This post has been updated.
The suspect remained in custody Wednesday afternoon but refused to cooperate with an investigation, Metro spokesman Richard Jordan said. Jordan said the woman refused to provide investigators with her name, so she was being charged as “Jane Doe” until fingerprinting could be used to determine her identity.
“We’re waiting on those fingerprint results,” Jordan said.
Metro riders who witnessed the incident said an intercom on the train appeared not to be working when calls were made for help.
Tara Young said she got on the train as she usually does at the Court House station. She said she noticed a young mother and her child get on the train’s second car at that stop. The child, she said, was cute and expressive as she chatted with her mom about visiting a museum downtown while playing with a pair of sunglasses as she sat, strapped in her stroller. The two were in the standing-room area of the car.
As the train left Rosslyn and was in the tunnel, Young said she looked up to see another passenger on the train trying to lift the girl out of her stroller. The mother, according to Young, started to yell, “Don’t touch my daughter. Let go of my daughter.”

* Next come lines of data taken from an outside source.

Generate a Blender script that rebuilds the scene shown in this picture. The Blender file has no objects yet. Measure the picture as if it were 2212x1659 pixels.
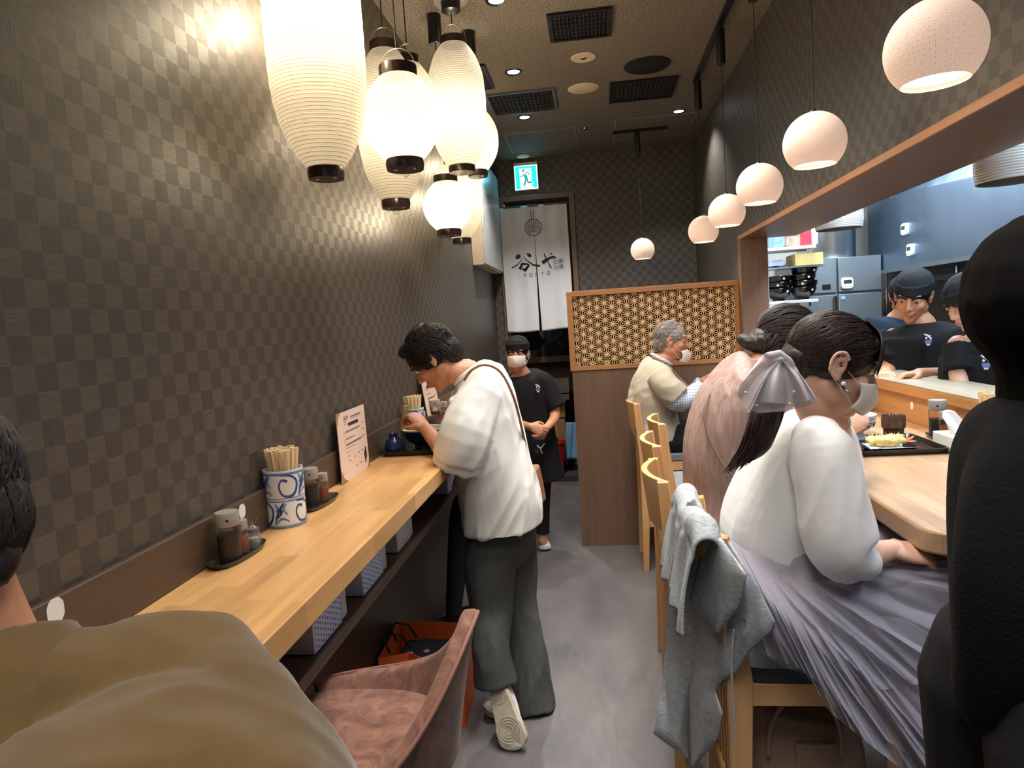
import bpy, math, random
import numpy as np
from mathutils import Vector, Matrix, noise, Quaternion
random.seed(7)
V = Vector
PI = math.pi
COL = bpy.context.scene.collection
SC = bpy.context.scene

# ------------------------------------------------------------------ camera
FPX, YAW, PITCH, ROLL, CAMH = 1484.85, .12343, .08753, -.06573, 1.6
def _basis():
    cy, sy = math.cos(YAW), math.sin(YAW); cp, sp = math.cos(PITCH), math.sin(PITCH)
    F = V((-sy*cp, cy*cp, -sp)); R = V((cy, sy, 0)); U = R.cross(F)
    cr, sr = math.cos(ROLL), math.sin(ROLL)
    return F, cr*R+sr*U, cr*U-sr*R
CF, CR, CU = _basis()
cam_d = bpy.data.cameras.new('camera'); cam = bpy.data.objects.new('camera', cam_d); COL.objects.link(cam)
cam_d.sensor_width = 36; cam_d.lens = FPX/2212*36; cam_d.clip_start = .02
M3 = Matrix((CR, CU, -CF)).transposed()
cam.matrix_world = Matrix.Translation((0, 0, CAMH)) @ M3.to_4x4()
SC.camera = cam
def at(u, v, y=None, x=None, z=None):
    """where the sight line of a measured point crosses a real plane of the room (metres)"""
    d = CF+CR*((u-1106)/FPX)-CU*((v-829.5)/FPX)
    t = y/d.y if y is not None else (x/d.x if x is not None else (z-CAMH)/d.z)
    return V((0, 0, CAMH))+d*t

# ------------------------------------------------------------------ world, view, large lights
SC.view_settings.view_transform = 'Standard'; SC.view_settings.look = 'None'
SC.view_settings.gamma = 1; SC.view_settings.use_curve_mapping = False
SC.view_settings.exposure = 0.0
W = bpy.data.worlds.new('world'); SC.world = W; W.use_nodes = True
W.node_tree.nodes['Background'].inputs[0].default_value = (.96, .97, 1.0, 1)
W.node_tree.nodes['Background'].inputs[1].default_value = .30
def light(name, kind, loc, power, color=(1, 1, 1), size=.1, size_y=None, rot=(0, 0, 0), spot=None, spread=180):
    l = bpy.data.lights.new(name, kind); l.energy = power; l.color = color
    if kind == 'AREA':
        l.size = size
        if size_y: l.shape = 'RECTANGLE'; l.size_y = size_y
        l.spread = math.radians(spread)
    else: l.shadow_soft_size = size
    if spot: l.spot_size = spot; l.spot_blend = .6
    o = bpy.data.objects.new(name, l); COL.objects.link(o); o.location = loc; o.rotation_euler = rot
    return o
# room dimensions (metres)
XL, XR, ZC, YB = -.94, .99, 3.147, 6.7
XR2 = 1.33           # back face of the wall over the hatch
YF = -2.2            # front of the modelled room (open shop front)
ZH = 2.05            # underside of the hatch header
ZL, ZR = 1.08, 1.05  # counter tops
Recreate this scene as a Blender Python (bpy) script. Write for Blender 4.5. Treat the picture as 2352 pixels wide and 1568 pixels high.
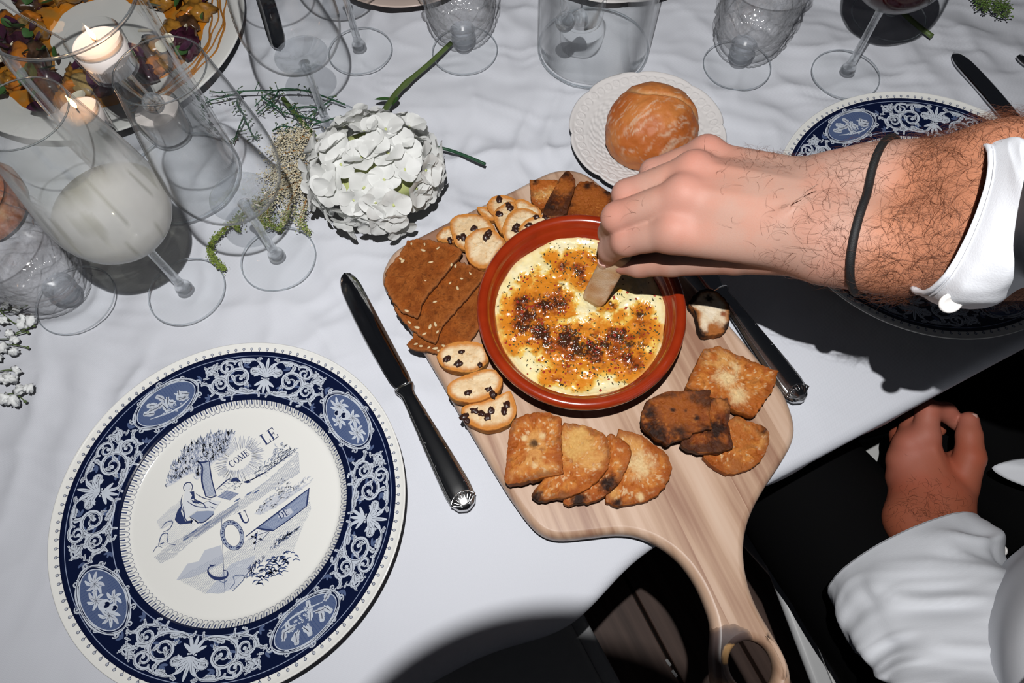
# Table scene with a shared baked-cheese board, rebuilt object by object (Blender 4.5, bpy).
import bpy, math, random
import numpy as np
from mathutils import Matrix, Vector

for _o in list(bpy.data.objects):
    bpy.data.objects.remove(_o)
SC = bpy.context.scene
COL = SC.collection
T = 0.75                                   # table height above the floor

# ------------------------------------------------------------------ camera
FPX, PITCH, ROLL, HCAM = 1577.53, 0.4304022, -0.0553084, 0.54398
_fw = np.array([0, math.sin(PITCH), -math.cos(PITCH)])
_r0 = np.array([1.0, 0, 0]); _u0 = np.cross(_r0, _fw)
_c, _s = math.cos(ROLL), math.sin(ROLL)
CR, CU = _c * _r0 + _s * _u0, -_s * _r0 + _c * _u0
CPOS = np.array([0, 0, T + HCAM])
cam_data = bpy.data.cameras.new('photo_camera')
cam_data.sensor_width = 36.0
cam_data.sensor_fit = 'HORIZONTAL'
cam_data.lens = 36.0 * FPX / 2352.0
cam_data.clip_start = 0.005
cam = bpy.data.objects.new('photo_camera', cam_data)
COL.objects.link(cam)
_m = Matrix(((CR[0], CU[0], -_fw[0], CPOS[0]), (CR[1], CU[1], -_fw[1], CPOS[1]),
             (CR[2], CU[2], -_fw[2], CPOS[2]), (0, 0, 0, 1)))
cam.matrix_world = _m
SC.camera = cam

# ------------------------------------------------------------------ world, flash, exposure
world = bpy.data.worlds.new('night'); SC.world = world
world.use_nodes = True
world.node_tree.nodes['Background'].inputs[0].default_value = (0.55, 0.6, 0.75, 1)
world.node_tree.nodes['Background'].inputs[1].default_value = 0.018
SC.view_settings.view_transform = 'Standard'
SC.view_settings.look = 'None'
SC.view_settings.gamma = 1.0
SC.view_settings.use_curve_mapping = False
SC.view_settings.exposure = 0.0
# many glass walls stand behind one another; direct flash light dominates
SC.cycles.transparent_max_bounces = 64
SC.cycles.transmission_bounces = 16
SC.cycles.max_bounces = 24
SC.cycles.diffuse_bounces = 1
SC.cycles.glossy_bounces = 4

FLASH = CPOS + CU * 0.13 - _fw * 0.178 + CR * (-0.013)
fl = bpy.data.lights.new('flash', 'SPOT')                # a flash head tilted a little up over the table
fl.energy = 27.5
fl.shadow_soft_size = 0.0032
fl.spot_size = math.radians(150)
fl.spot_blend = 1.0
fl.color = (1.0, 0.985, 0.97)
flo = bpy.data.objects.new('flash', fl)
flo.location = FLASH
flo.rotation_euler = Vector((0.0, 0.60 - FLASH[1], T - FLASH[2])).to_track_quat('-Z', 'Y').to_euler()
COL.objects.link(flo)


# ------------------------------------------------------------------ picture point -> place
def G(x, y, z=0.0):
    """point of the place at height z above the table top that the photo shows at pixel x, y"""
    d = _fw + CR * (x - 1176.0) / FPX + CU * (784.0 - y) / FPX
    p = CPOS + d * ((T + z - CPOS[2]) / d[2])
    return p


def GP(x, y, p0, n):
    """pixel ray met with the plane through p0 with normal n"""
    d = _fw + CR * (x - 1176.0) / FPX + CU * (784.0 - y) / FPX
    return CPOS + d * (np.dot(np.asarray(p0) - CPOS, n) / np.dot(d, n))


# ------------------------------------------------------------------ object helpers
def tag(o, label=None, cat=None, group=None, kind=None):
    if label: o['label'] = label
    if cat: o['category'] = cat
    if group: o['group'] = group
    if kind: o['kind'] = kind
    return o


def empty(name, loc, label=None, cat=None, group=None, rz=0.0, kind=None):
    o = bpy.data.objects.new(name, None)
    o.empty_display_size = 0.02
    o.location = [float(a) for a in loc]
    o.rotation_euler = (0, 0, rz)
    COL.objects.link(o)
    return tag(o, label, cat, group, kind)


def mesh_data(name, V, F, mat=None, smooth=True, col=None, mi=None):
    V = np.asarray(V, dtype=np.float32)
    me = bpy.data.meshes.new(name)
    if isinstance(F, np.ndarray) and F.ndim == 2:
        k = F.shape[1]; nf = F.shape[0]
        me.vertices.add(len(V)); me.vertices.foreach_set('co', V.ravel())
        me.loops.add(nf * k); me.loops.foreach_set('vertex_index', F.astype(np.int32).ravel())
        me.polygons.add(nf)
        me.polygons.foreach_set('loop_start', (np.arange(nf) * k).astype(np.int32))
        me.update(calc_edges=True)
    else:
        me.from_pydata([tuple(map(float, v)) for v in V], [], [tuple(map(int, f)) for f in F])
    me.validate()
    me.polygons.foreach_set('use_smooth', np.full(len(me.polygons), bool(smooth)))
    if col is not None:
        col = np.asarray(col, dtype=np.float32)
        if col.shape[1] == 3:
            col = np.concatenate([col, np.ones((len(col), 1), np.float32)], 1)
        a = me.color_attributes.new('Col', 'FLOAT_COLOR', 'POINT')
        a.data.foreach_set('color', col.ravel())
    mats = mat if isinstance(mat, (list, tuple)) else [mat]
    for m in mats:
        if m is not None:
            me.materials.append(m)
    if mi is not None:
        me.polygons.foreach_set('material_index', np.asarray(mi, dtype=np.int32))
    me.update()
    return me


def put(name, me, parent=None, loc=None, M=None):
    o = bpy.data.objects.new(name, me)
    COL.objects.link(o)
    if parent is not None:
        o.parent = parent
    if loc is not None:
        o.location = [float(a) for a in loc]
    if M is not None:
        o.matrix_local = M
    return o


def obj(name, V, F, mat, parent=None, smooth=True, col=None, loc=None, mi=None, origin=None):
    """one mesh object. V in the parent's space; origin moves the object's origin there"""
    V = np.asarray(V, dtype=float)
    if origin is not None:
        V = V - np.asarray(origin)
        loc = origin
    return put(name, mesh_data(name, V, F, mat, smooth, col, mi), parent, loc)


def copy_tree(o, parent=None):
    c = o.copy(); COL.objects.link(c); c.parent = parent
    for ch in list(o.children):
        copy_tree(ch, c)
    return c


# ------------------------------------------------------------------ shape helpers
def lathe(profile, n=64, closed=False, fr=None, fz=None):
    """profile: list of (r, z); returns V, F (quads). fr(theta,i)/fz modify radius / height"""
    P = np.array(profile, float); m = len(P)
    th = np.linspace(0, 2 * np.pi, n, endpoint=False)
    R = np.repeat(P[:, 0][:, None], n, 1); Z = np.repeat(P[:, 1][:, None], n, 1)
    TH = np.repeat(th[None], m, 0)
    if fr is not None: R = fr(R, TH, Z)
    if fz is not None: Z = fz(R, TH, Z)
    V = np.stack([R * np.cos(TH), R * np.sin(TH), Z], -1).reshape(-1, 3)
    i = np.arange(m if closed else m - 1); j = np.arange(n)
    I, J = np.meshgrid(i, j, indexing='ij')
    I2 = (I + 1) % m; J2 = (J + 1) % n
    F = np.stack([I * n + J, I * n + J2, I2 * n + J2, I2 * n + J], -1).reshape(-1, 4)
    return V, F


def spline(P, n, closed=False):
    """Catmull-Rom through P, n samples"""
    P = np.asarray(P, float); m = len(P)
    if closed:
        t = np.linspace(0, m, n, endpoint=False)
        i = np.floor(t).astype(int); f = (t - i)[:, None]
        g = lambda k: P[(i + k) % m]
    else:
        t = np.linspace(0, m - 1, n)
        i = np.minimum(np.floor(t).astype(int), m - 2); f = (t - i)[:, None]
        E = np.concatenate([[2 * P[0] - P[1]], P, [2 * P[-1] - P[-2]]])
        g = lambda k: E[i + k + 1]
    a, b, c, d = g(-1), g(0), g(1), g(2)
    return 0.5 * ((2 * b) + (-a + c) * f + (2 * a - 5 * b + 4 * c - d) * f ** 2 + (-a + 3 * b - 3 * c + d) * f ** 3)


def resample(P, n, closed=True):
    P = np.asarray(P, float)
    Q = np.concatenate([P, P[:1]]) if closed else P
    s = np.concatenate([[0], np.cumsum(np.linalg.norm(np.diff(Q, axis=0), axis=1))])
    t = np.linspace(0, s[-1], n, endpoint=not closed)
    return np.stack([np.interp(t, s, Q[:, k]) for k in range(Q.shape[1])], 1)


def tube(P, rad, n=8, cap=True):
    """tube along points P with radius per point"""
    P = np.asarray(P, float); m = len(P)
    rad = np.broadcast_to(np.asarray(rad, float), (m,))
    d = np.gradient(P, axis=0); d /= np.linalg.norm(d, axis=1)[:, None] + 1e-12
    up = np.array([0, 0, 1.0]) if abs(d[0][2]) < 0.9 else np.array([1.0, 0, 0])
    A = np.zeros_like(P); a = up - d[0] * np.dot(up, d[0]); a /= np.linalg.norm(a)
    for i in range(m):
        a = a - d[i] * np.dot(a, d[i]); a /= np.linalg.norm(a) + 1e-12; A[i] = a
    B = np.cross(d, A)
    th = np.linspace(0, 2 * np.pi, n, endpoint=False)
    V = (P[:, None] + rad[:, None, None] * (np.cos(th)[None, :, None] * A[:, None] + np.sin(th)[None, :, None] * B[:, None])).reshape(-1, 3)
    F = [(i * n + j, i * n + (j + 1) % n, (i + 1) * n + (j + 1) % n, (i + 1) * n + j) for i in range(m - 1) for j in range(n)]
    if cap:
        V = np.concatenate([V, P[:1], P[-1:]])
        k = m * n
        F += [(k, (j + 1) % n, j) for j in range(n)]
        F += [(k + 1, (m - 1) * n + j, (m - 1) * n + (j + 1) % n) for j in range(n)]
    return V, F


class MB:
    """collects pieces that belong to ONE part"""
    def __init__(s): s.V = []; s.F = []; s.C = []; s.n = 0
    def add(s, V, F, c=None):
        V = np.asarray(V, float)
        s.V.append(V)
        s.F += [tuple(int(a) + s.n for a in f) for f in F]
        if c is not None:
            c = np.asarray(c, float)
            s.C.append(np.repeat(c[None], len(V), 0) if c.ndim == 1 else c)
        s.n += len(V)
    def build(s, name, mat, parent=None, smooth=True, origin=None):
        return obj(name, np.concatenate(s.V), s.F, mat, parent, smooth, np.concatenate(s.C) if s.C else None, origin=origin)


def loft(rings, cap0=False, cap1=False):
    rings = np.asarray(rings, float); m, n, _ = rings.shape
    V = rings.reshape(-1, 3)
    F = [(i * n + j, i * n + (j + 1) % n, (i + 1) * n + (j + 1) % n, (i + 1) * n + j) for i in range(m - 1) for j in range(n)]
    if cap0:
        F.append(tuple(range(n))[::-1])
    if cap1:
        F.append(tuple((m - 1) * n + j for j in range(n)))
    return V, F


def box(lo, hi):
    x0, y0, z0 = lo; x1, y1, z1 = hi
    V = [(x0, y0, z0), (x1, y0, z0), (x1, y1, z0), (x0, y1, z0), (x0, y0, z1), (x1, y0, z1), (x1, y1, z1), (x0, y1, z1)]
    F = [(3, 2, 1, 0), (4, 5, 6, 7), (0, 1, 5, 4), (1, 2, 6, 5), (2, 3, 7, 6), (3, 0, 4, 7)]
    return np.array(V, float), F


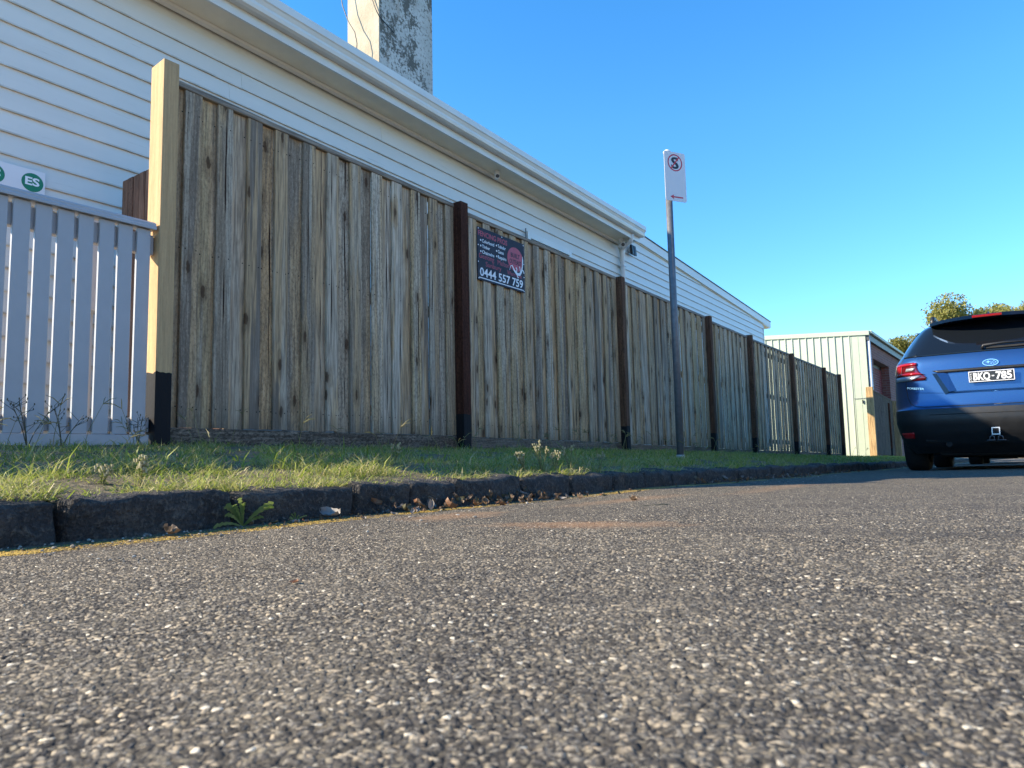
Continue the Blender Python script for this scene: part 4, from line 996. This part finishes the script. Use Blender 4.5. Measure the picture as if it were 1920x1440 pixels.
# tailgate shut line, recess for the plate, garnish
def line_on(name, pts, r_, mat, off=.0): 
    b = MB(); out = []
    for i in range(len(pts)-1):
        for k in range(6): x = lerp(pts[i][0], pts[i+1][0], k/6); h = lerp(pts[i][1], pts[i+1][1], k/6); out.append((x, rear_y(x, h)-off, h))
    out.append((pts[-1][0], rear_y(*pts[-1])-off, pts[-1][1])); b.tube(out, r_, 6); return b.build(name, mat, car, smooth=True)
line_on('shut_line', [(-.765, 1.165), (-.80, 1.12)], .0035, M_BLACK)
for s in (-1, 1):
    line_on('shut_line', [(s*.745, .93), (s*.745, .84), (s*.735, .75), (s*.71, .69), (s*.67, .660), (s*.58, .650), (0, .648)], .0035, M_BLACK)
    line_on('tailgate_highlight_crease', [(s*.66, .80), (s*.3, .775), (0, .772)], .004, M_PAINT, -.002)
line_on('bumper_seam', [(-.80, .565), (.80, .565)], .004, M_UNDER)
# plate recess: dark upper slot plus slanted cheeks
gz = patch('tailgate_garnish', M_BLACK, [(.985, -.44, .44), (1.015, -.50, .50)], 24, .014)
b = MB()
for s in (-1, 1):
    b.add([(s*.36, rear_y(.42, .95)+.001, .985), (s*.29, rear_y(.3, .86)+.001, .80), (s*.36, rear_y(.3, .86)-.034, .79), (s*.46, rear_y(.42, .95)-.036, .985), (s*.50, rear_y(.5, .95)+.002, .985), (s*.40, rear_y(.4, .8)+.002, .76)], [(0,1,2,3), (3,2,5,4)])
b.add([(-.345, rear_y(.3, .8)-.004, .795), (.345, rear_y(.3, .8)-.004, .795), (.355, rear_y(.3, .8)-.018, .783), (-.355, rear_y(.3, .8)-.018, .783)], [(0,1,2,3)])
b.build('recess_edge', M_PAINT, car)
# number plate
pl = bpy.data.objects.new('number_plate', None)
b = MB(); PW, PH = .372, .104; b.box((0, 0, 0), (PW, PH, .006)); plo = b.build('number_plate', M_PLATE, car, bevel=.001)
py = rear_y(.1, .93)-.034
plo.matrix_local = Matrix(((1, 0, 0, -PW/2), (0, 0, -1, py), (0, 1, 0, .868), (0, 0, 0, 1)))
def onp(me, name, x, y, z=.0064): return put(name, me, plo, (x, y, z))
b = MB(); w_ = .0065
for (x0, y0, x1, y1) in ((0, 0, PW, w_), (0, PH-w_, PW, PH), (0, w_, w_, PH-w_), (PW-w_, w_, PW, PH-w_)): b.box((x0, y0, -.001), (x1, y1, .010))
b.build('plate_frame', M_WHT_P, plo, bevel=.0015)
onp(text_mesh('BKQ', .098, M_WHT_P, .0003, .0030, .138), 'lettering', .038, .020); onp(text_mesh('785', .098, M_WHT_P, .0003, .0030, .128), 'lettering', .222, .020)
onp(flat_poly([(-.010, -.005), (.010, -.005), (.010, .005), (-.010, .005)], M_WHT_P, 'dash', .0006), 'dash', .199, .052)
for i, chh in enumerate('VIC'): onp(text_mesh(chh, .026, M_WHT_P, .0003, .0006, .014 if chh != 'I' else .004), 'lettering', .012 if chh != 'I' else .017, .068-i*.024)
# oval star emblem
em = bpy.data.objects.new('emblem', None); em = put('emblem', flat_poly(ellipse(0, 0, .062, .031, 40), simple('emblem_blue', (.02, .07, .25), .2, coat=1), 'emblem', .003), car)
em.matrix_local = Matrix(((1, 0, 0, 0), (0, 0, -1, rear_y(0, 1.055)-.008), (0, 1, 0, 1.055), (0, 0, 0, 1)))
put('chrome_ring', ring_mesh(0, 0, .066, .034, .0055, M_CHROME, 'chrome_ring', ext=.0045), em)
def star(cx, cy, r_, sx=1): return [(cx+(r_ if k % 2 == 0 else r_*.28)*math.cos(math.pi*k/4)*sx, cy+(r_ if k % 2 == 0 else r_*.28)*math.sin(math.pi*k/4)) for k in range(8)]
for (x, y, r_, sx) in ((-.018, .006, .017, 1.5), (.006, -.010, .009, 1.1), (.016, .002, .008, 1.1), (.028, -.011, .008, 1.1), (.030, .013, .008, 1.1), (.044, .000, .008, 1.1)):
    put('emblem_star', flat_poly(star(x, y, r_, sx), M_CHROME, 'emblem_star', .0045), em)
bd = put('lettering', text_mesh('FORESTER', .028, M_CHROME, .0006, .0006, .15), car)
bd.matrix_local = Matrix(((1, 0, 0, -.735), (-.25, 0, -1, rear_y(-.70, .86)-.012+.0), (0, 1, 0, .845), (0, 0, 0, 1)))
# wiper
wp = MB(); wp.tube([(-.06, rear_y(0, 1.22)-.035, 1.205), (-.05, rear_y(0, 1.24)-.05, 1.235), (.12, rear_y(0, 1.25)-.045, 1.250), (.45, rear_y(.3, 1.24)-.03, 1.243)], [.016, .016, .012, .006], 8); wpo = wp.build('rear_wiper', M_BLACK, car, smooth=True)
b = MB(); b.box((-.03, rear_y(0, 1.22)-.028, 1.205), (.50, rear_y(0, 1.22)-.012, 1.222)); b.build('wiper_blade', M_RUBBER, wpo)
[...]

She said the mother and child were screaming.
A Metro spokeswoman confirmed the account, saying a 2-year-old girl was strapped in a stroller and riding with her mother when another woman approached them. The suspect tried to pull the toddler out of the stroller, authorities said, but was not able to because the child was strapped across the chest.
An eyewitness intervened and tackled the suspect, holding her until police arrived on the scene at the Foggy Bottom station.
Other passengers on the train — mostly young men, according to Young — grabbed the woman from behind and held her across the chest. Young said it appeared that the suspect they grabbed was “shocked and scared.”
Young said she and another passenger hit the emergency button on the train to try to reach the train’s operator on the intercom. Young said she gave the train operator the car number and the operator responded, “is something going on?”
“We need to stop the train,” she recalled saying. “A woman tried to grab a baby,” Young said another passenger said into the intercom.
But she said she couldn’t hear the train operator and the intercom seemed scratchy.
“The train operator didn’t give us any communication,” said Young, who works in Web communications at the Nuclear Energy Institute. “There was no response for 30 seconds. … We kept saying we need help back here. All we got was fuzzy interception.”
The train operator also kept asking the riders to repeat the information, according to Young. At one point, communication ceased.
The train operator, “never came back with a follow-up of ‘don’t worry.’ Or ‘we’ve phoned the police’ or ‘we’ll be stopping at the next station,'” Young said. “She kept asking us to clarify what car we were on … She kept needing me to repeat.”
When the train stopped at Foggy Bottom, authorities got on and took the woman into custody.
Another rider, Alice Bettencourt, 49, of Arlington, remembers the mother yelling “Get off my baby, get off my baby!”
She said at least four people worked to subdue the suspect, with one passenger putting her in a chokehold against a seat and a few others holding her down until the train pulled into Foggy Bottom. She said the suspect appeared lethargic, not “like somebody on PCP, fighting fiercely.”
Bettencourt attempted to notify authorities, but her cellphone call didn’t go through, she said. Another passenger’s call was dropped, she said. She remembers a woman attempting to use the intercom to no avail.
“She said it did nothing,” Bettencourt recalled. “The big issue was we’re stuck under the Potomac and couldn’t get to the operator, to the outside world.”
When the train arrived at Foggy Bottom, a rider finally ran up to the first car to notify the driver of the incident before the train left the platform. Police arrived shortly thereafter.
“He went into the car and immediately took his cuffs out,” Bettencourt said.
Young said she told Metro authorities about how the intercom appeared to not work.
“It was kind of a shock to realize that it is not a fool-proof system,” she said. “You would think the emergency system would be checked and be in good working condition when you are using it.”
Metro officials said the case is under investigation. Sherri Ly, a Metro spokeswoman, said she did not immediately know anything about intercoms malfunctioning on the train. The train, Ly said, did stop and hold at the Foggy Bottom station until transit police arrived.
The transit agency has come under criticism in the past for its intercom system not working well in emergency situations.
Another rider, Matt Paolillo, who was on the first train car at the time of the incident, said he could see through the window into the second rail car that there was a “big scuffle” when the other riders subdued the suspect.
“It looked like a fight,” he said. When he got off at Foggy Bottom, Paolillo said he heard about what happened on the train and he saw police “peeling people off of the [suspect] on the train.”
“It’s crazy,” said Paolillo, who has lived in the Washington area for five years and regularly rides Metro from Virginia Square to his office near Foggy Bottom, where he works as a tax lawyer. “I’ve seen a normal amount of weird things on the Metro, but this is pretty monumental. Pretty bizarre.”
The suspect will be charged in D.C., Metro said Wednesday.
Correction: The witness was quoted as telling the train operator, “something is going on.” It was the train operator who asked via the intercom, “is something going on?”